- The exercise: Starting with the first line of the data that follows, transcribe every line verbatim until the line containing "seat(XLW, .60, 12, 'window" has been transcribed.

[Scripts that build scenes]
◇ ◇ ◇ ◇ ◇ ◇ ◇

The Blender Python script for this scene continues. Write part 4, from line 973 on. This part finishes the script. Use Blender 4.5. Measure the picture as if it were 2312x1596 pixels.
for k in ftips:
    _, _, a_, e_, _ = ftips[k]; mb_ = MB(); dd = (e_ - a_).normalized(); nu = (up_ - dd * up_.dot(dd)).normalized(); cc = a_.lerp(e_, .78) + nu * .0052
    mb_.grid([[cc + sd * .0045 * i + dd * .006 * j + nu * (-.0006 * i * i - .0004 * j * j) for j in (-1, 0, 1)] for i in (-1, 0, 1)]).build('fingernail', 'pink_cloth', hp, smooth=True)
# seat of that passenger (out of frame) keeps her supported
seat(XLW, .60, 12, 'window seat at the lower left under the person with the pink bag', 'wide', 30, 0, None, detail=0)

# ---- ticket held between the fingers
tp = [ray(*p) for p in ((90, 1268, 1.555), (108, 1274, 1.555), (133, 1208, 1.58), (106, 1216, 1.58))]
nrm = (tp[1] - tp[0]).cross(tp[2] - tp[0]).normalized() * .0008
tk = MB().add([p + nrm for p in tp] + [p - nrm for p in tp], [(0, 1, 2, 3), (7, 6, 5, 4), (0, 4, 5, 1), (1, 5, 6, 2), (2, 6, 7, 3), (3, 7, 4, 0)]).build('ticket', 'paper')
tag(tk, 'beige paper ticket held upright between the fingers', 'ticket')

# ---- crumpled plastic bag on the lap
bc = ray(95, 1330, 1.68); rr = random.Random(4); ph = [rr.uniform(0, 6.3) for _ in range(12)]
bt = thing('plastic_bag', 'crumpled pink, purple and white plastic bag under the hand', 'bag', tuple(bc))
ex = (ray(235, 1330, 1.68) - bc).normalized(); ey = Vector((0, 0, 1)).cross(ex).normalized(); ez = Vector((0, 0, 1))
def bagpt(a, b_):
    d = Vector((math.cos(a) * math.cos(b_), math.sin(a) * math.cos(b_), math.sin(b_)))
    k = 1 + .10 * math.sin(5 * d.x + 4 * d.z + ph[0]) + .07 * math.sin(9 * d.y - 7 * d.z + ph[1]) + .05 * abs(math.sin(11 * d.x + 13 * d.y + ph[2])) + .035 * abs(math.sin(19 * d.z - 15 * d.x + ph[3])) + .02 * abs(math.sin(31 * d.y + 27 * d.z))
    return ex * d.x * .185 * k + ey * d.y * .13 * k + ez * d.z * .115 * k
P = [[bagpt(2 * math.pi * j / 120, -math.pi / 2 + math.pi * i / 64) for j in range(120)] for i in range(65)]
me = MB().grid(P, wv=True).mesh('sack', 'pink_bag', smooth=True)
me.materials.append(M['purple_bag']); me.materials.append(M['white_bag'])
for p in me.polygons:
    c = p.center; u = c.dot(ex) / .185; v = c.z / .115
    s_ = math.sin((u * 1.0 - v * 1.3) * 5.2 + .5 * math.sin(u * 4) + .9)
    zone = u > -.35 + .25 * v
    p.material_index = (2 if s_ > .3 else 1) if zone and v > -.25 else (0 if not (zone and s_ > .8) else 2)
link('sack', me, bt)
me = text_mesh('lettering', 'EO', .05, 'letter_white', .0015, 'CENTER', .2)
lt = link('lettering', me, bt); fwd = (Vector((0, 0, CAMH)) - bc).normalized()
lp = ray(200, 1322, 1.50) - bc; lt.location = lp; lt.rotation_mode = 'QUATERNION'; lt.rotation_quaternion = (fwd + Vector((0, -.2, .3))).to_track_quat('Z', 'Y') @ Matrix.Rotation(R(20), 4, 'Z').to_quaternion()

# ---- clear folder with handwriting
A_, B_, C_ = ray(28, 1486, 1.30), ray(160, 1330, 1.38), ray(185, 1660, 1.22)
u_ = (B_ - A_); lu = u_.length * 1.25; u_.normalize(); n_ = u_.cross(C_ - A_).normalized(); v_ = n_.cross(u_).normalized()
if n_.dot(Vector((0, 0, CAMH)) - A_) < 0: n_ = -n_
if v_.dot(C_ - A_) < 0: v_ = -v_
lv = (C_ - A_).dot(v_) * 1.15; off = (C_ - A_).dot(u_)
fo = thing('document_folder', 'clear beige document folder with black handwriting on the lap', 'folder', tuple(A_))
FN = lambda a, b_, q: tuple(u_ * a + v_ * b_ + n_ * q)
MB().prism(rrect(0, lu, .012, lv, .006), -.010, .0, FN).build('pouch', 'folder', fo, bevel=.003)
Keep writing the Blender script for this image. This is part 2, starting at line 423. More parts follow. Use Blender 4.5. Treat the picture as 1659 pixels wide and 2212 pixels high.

◇ ◇ ◇ ◇ ◇ ◇ ◇

- Final result:
The Blender Python script for this scene continues. Write part 4, from line 973 on. This part finishes the script. Use Blender 4.5. Measure the picture as if it were 2312x1596 pixels.
for k in ftips:
    _, _, a_, e_, _ = ftips[k]; mb_ = MB(); dd = (e_ - a_).normalized(); nu = (up_ - dd * up_.dot(dd)).normalized(); cc = a_.lerp(e_, .78) + nu * .0052
    mb_.grid([[cc + sd * .0045 * i + dd * .006 * j + nu * (-.0006 * i * i - .0004 * j * j) for j in (-1, 0, 1)] for i in (-1, 0, 1)]).build('fingernail', 'pink_cloth', hp, smooth=True)
# seat of that passenger (out of frame) keeps her supported
seat(XLW, .60, 12, 'window seat at the lower left under the person with the pink bag', 'wide', 30, 0, None, detail=0)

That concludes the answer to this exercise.